13-79(b) prohibits private events in which the number of participants exceeds the maximum occupancy limit; it allows “events” between 7:00 a.m. and 11:00 p.m. and prohibits “commercial events.”  Young children and senior citizens tend to go to bed as early as 9:00 p.m. and “private events” rarely, if ever, occur before 10:00 a.m.  Shift workers often require an early evening sleep schedule.  Events should be allowed to occur only between 10:00 a.m. and 9:00 p.m.  Neighborhoods should have 24/7 emergency contact information with licensees or a designated representative with the authority to immediately cancel a short-term rental contract and remove short-term renters if a situation warrants it.  Licensees should post notice that they reserve the right to expel renters immediately upon notice of a violation of any city ordinance.  Failure to do so should become a licensing issue.


13-81 states, This article shall be enforced by citation officers within the Division of Revenue and the Administrative Hearing Board.  In the interest of improving enforcement, we offer the following comments:

1.  The City of Louisville allows the public to submit complaints about STRs to its 311 phone number.  FCNC recommends that the Division of Revenue adopt the same method for the submission of oral and written comments, video, and pictures.

2.  Software is essential to identify STRs open without a license or in violation of occupancy maximums.  Nashville, Louisville, and Covington all experienced scofflaw STRs that failed to obtain a license and/or to follow required advertising standards.

3.  Some STRs do not advertise on major platforms.  Software will need to be able identify such operations, and neighborhoods should be able to help identify them once they are able to receive information on licensed STRs within their neighborhoods.

4.  Affidavits are not sufficient to identify violations of building code, Lexington’s zoning ordinance, code enforcement requirements, and the short-term rental ordinances.  At absolute minimum, STR owners should have to hire licensed professionals to certify conformance with all requirements on an annual basis or should have to submit to LFUCG inspections.

5.  How will anyone know how many people are attending an “event” and whether or not it exceeds the number of short-term renters?  Who will enforce that provision and how?

6.  Licenses should not be officially issued until the Urban County Council appropriates sufficient funds for software and persons to manage and monitor it, as well as enforcement staff, and until both are in place.  If revenue is not sufficient from license fees, fees for STRs above the current average occupancy of 6.5 should have to pay 2x the current license fees.  Similarly, owners of multiple STRs should not receive a discounted rate per STR.

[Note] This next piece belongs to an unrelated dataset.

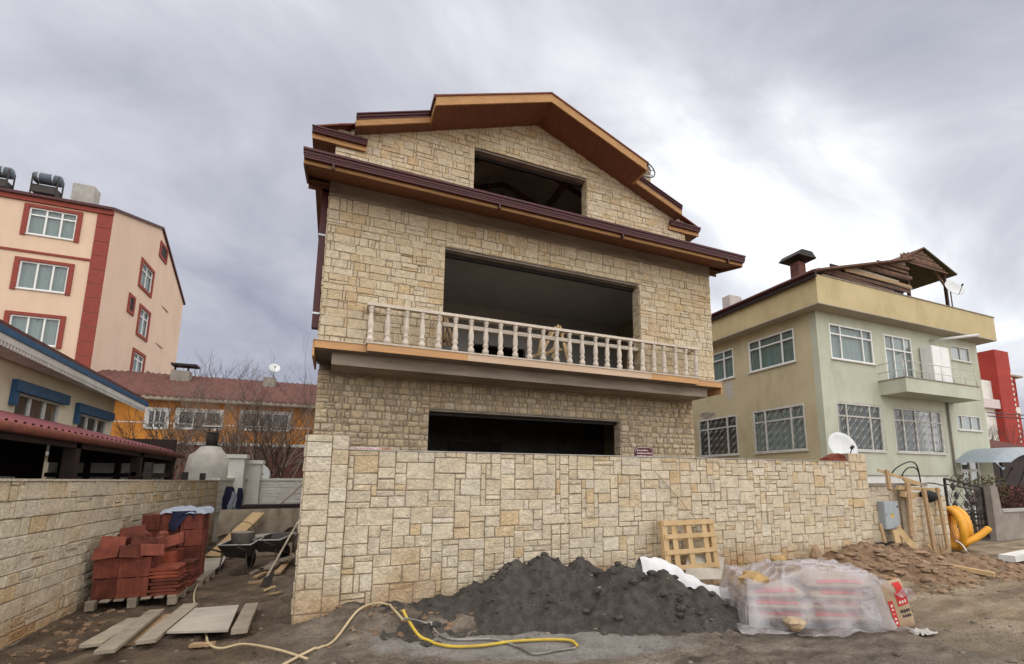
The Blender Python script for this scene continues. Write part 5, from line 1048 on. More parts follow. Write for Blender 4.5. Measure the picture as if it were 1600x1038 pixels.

7.  CivicLex recently stated that Lexington Police received 6,000 nuisance complaints last year and issued only 33 citations.  It is critical that the Division of Revenue compile all STR complaints and consider them in granting licensure.

8.  Owners of both long-term rental properties and short-term rental properties should be accountable for issues involving their long-term rentals in applying for a short-term rental license.  Otherwise long-term rental properties can easily become short-term rental owners.  That could displace long-term renters and expand the reach of negligent long-term rental owners.